Music Review: Animal World score by Michael Tuller and Neal Acree

Chinese writer/director Han Yan took a major gamble on his latest sci-fi manga movie, Dongxu shijie, (Animal World) by putting an American musical twist to a best-selling Japanese manga series, Kaiji, the ultimate survivor by Nobuyuki Fukumoto. The June 2018 premiere at the Shanghai International Film Festival proved the gamble to be a winning choice.

The music is an intriguing score written by the American duo Michael Tuller and Neal Acree. Han Yan was thinking outside the box when he hired these two, but their experience with both electronic and instrumental music paid off. Neal Acree is an award-winning game music composer (Warcraft) and Michael Tuller (Nine Inch Nails) thinks in terms of orchestral texture, although most of what he writes is composed at the keyboard.

He confesses to dabbling “in guitar, bass, violin, and cello and other stringed instruments….” which you can hear in his composition.

Tuller and Acree did an incredible job blending their ideas and styles – but also kept the film as their focus. They were both fairly new to Manga and this is perhaps what kept their ideas fresh while they let the story be their guide. As Acree says, “We brought along our two individual musical voices but in the process we found a ‘third voice’ that spoke directly to the film through our collaboration.”

Neal Acree
Michael Tuller

The title instrumental, “I am crazy” has a trap beat that is punctuated by string and wind sounds – building up in texture to a heavy constant with the rising B – C – E-flat thrumming over the percussion. The minimalist effect is hauntingly Steve Reich in style.

Michael describes their work as being in “constant dialogue”. Their coordination can be seen most clearly in the song “The Chase”, which starts with a bell sound and rolls into a fiery buzz of cymbals and percussion, using the support of a bass guitar line and trumpet to change pulse and slim down to a guitar ending.

“Destiny” starts with a violin and horn playing half steps and melting into a glorious symphonic texture. As Michael Tuller says of his music, “I tend to try to think in textures, but if there was ever an ensemble instrument created for generating texture…it’s the orchestra.” “Dream” also has a melodic texture and symphonic feel, but “Redeem him” is the song that resonates with me, it’s melodic upward B-flat scale is haunting.
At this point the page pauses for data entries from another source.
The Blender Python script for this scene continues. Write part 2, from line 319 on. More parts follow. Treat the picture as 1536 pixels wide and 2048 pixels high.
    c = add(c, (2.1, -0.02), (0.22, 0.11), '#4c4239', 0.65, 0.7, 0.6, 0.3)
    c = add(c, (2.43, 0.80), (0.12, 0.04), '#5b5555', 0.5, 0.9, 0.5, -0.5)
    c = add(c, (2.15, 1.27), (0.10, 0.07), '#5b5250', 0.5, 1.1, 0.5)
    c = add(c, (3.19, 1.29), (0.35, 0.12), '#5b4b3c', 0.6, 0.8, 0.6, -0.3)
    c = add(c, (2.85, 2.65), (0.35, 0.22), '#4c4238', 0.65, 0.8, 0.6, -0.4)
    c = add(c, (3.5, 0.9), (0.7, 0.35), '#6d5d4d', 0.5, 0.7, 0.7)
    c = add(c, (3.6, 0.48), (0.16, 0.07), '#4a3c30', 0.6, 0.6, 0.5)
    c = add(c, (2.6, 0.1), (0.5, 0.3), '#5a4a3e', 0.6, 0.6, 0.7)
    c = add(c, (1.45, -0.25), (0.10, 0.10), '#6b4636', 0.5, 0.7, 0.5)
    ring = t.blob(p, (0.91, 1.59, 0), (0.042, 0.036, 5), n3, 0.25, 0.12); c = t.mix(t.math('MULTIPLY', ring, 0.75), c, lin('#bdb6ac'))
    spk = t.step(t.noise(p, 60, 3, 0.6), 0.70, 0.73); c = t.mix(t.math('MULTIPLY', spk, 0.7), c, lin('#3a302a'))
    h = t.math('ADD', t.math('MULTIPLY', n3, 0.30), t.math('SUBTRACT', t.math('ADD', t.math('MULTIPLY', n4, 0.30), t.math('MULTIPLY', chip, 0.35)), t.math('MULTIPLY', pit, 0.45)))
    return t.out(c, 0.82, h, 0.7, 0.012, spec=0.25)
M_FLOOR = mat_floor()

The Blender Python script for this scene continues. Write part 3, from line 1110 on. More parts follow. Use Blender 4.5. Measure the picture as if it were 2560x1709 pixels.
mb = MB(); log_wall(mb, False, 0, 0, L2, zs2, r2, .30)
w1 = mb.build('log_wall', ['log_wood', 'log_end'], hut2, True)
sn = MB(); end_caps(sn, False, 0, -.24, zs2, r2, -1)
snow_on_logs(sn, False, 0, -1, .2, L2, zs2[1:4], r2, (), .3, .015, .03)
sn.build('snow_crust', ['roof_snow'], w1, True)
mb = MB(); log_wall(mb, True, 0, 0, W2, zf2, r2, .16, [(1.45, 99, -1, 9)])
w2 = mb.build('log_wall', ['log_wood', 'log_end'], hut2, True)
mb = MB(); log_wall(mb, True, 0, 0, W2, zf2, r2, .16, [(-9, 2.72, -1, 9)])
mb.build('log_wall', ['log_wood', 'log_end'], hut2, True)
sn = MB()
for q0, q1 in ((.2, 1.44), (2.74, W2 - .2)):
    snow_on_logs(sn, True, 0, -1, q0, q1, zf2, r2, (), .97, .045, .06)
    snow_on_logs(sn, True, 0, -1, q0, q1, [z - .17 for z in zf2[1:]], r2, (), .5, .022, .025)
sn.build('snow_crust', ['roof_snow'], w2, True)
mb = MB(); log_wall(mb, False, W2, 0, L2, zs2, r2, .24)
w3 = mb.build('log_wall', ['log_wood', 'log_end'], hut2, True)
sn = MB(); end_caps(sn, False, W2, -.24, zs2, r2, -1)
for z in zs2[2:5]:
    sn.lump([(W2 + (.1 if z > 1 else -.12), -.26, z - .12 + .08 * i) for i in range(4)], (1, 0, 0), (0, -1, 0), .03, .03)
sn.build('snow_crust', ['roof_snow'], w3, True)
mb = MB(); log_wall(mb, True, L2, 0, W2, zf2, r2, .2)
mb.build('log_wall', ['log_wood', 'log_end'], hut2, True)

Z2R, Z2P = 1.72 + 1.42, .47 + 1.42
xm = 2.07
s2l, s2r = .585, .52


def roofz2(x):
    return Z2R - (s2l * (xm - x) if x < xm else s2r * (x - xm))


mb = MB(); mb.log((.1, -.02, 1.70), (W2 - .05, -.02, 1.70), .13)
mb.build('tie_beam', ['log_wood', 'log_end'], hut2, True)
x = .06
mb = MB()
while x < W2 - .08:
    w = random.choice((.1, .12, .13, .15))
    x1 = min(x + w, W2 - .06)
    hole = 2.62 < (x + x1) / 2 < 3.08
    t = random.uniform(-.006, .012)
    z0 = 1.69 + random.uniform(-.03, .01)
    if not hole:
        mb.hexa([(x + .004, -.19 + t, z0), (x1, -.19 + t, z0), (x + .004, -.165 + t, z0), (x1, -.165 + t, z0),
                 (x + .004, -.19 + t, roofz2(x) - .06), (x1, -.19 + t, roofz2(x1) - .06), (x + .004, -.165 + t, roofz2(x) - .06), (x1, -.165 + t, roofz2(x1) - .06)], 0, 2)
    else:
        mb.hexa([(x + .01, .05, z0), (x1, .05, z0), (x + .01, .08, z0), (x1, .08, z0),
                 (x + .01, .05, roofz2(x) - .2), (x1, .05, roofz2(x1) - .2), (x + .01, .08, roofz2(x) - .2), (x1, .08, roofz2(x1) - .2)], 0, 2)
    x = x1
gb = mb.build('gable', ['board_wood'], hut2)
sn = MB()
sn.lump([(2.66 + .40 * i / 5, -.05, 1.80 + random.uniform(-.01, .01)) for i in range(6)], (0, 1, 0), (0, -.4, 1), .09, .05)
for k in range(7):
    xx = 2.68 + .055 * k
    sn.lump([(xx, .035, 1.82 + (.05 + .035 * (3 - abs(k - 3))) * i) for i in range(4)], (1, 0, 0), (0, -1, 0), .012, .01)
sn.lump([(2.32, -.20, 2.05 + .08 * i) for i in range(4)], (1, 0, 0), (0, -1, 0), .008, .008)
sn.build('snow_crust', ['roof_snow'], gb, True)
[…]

There are many cuts which are more mechanical in nature. Of those, “Stuck in mud” is the least successful, but it is also the shortest and should be thought of as a transition. “Betrayed”, with its constant sound of clicking underlying the track, has great dynamic changes – going to an absolute pianissimo in the early part of the track and thundering out in the end.

Michael Tuller
Neal Acree

The harp and guitar sounds of “Getting out” are reminiscent of Neal’s childhood influences of Celtic music and it is in this track that the changing rhythms enliven the entire sound. “Go with rocks” with its bells playing a D octave, is also a mesmerizing track.

But what works for this score is the tight editing by Fei Yu which assures the well-matched music is perfectly in sync with the film’s action. Han Yan entrusted his incredible cinematic achievement to a duo who are totally outside of the Chinese action movie culture, but he used that widened view to make a film that will have worldwide appeal and chose a crack editing and orchestration team to seal the deal.

Crossing cultures is a balancing act, but the movie profits from it. By reaching out to American composers, Han Yan has created a film with a wide international appeal, well served by the superbly edited and orchestrated score.

The soundtrack is available through Velvet Machine Records and Genkako No Oto.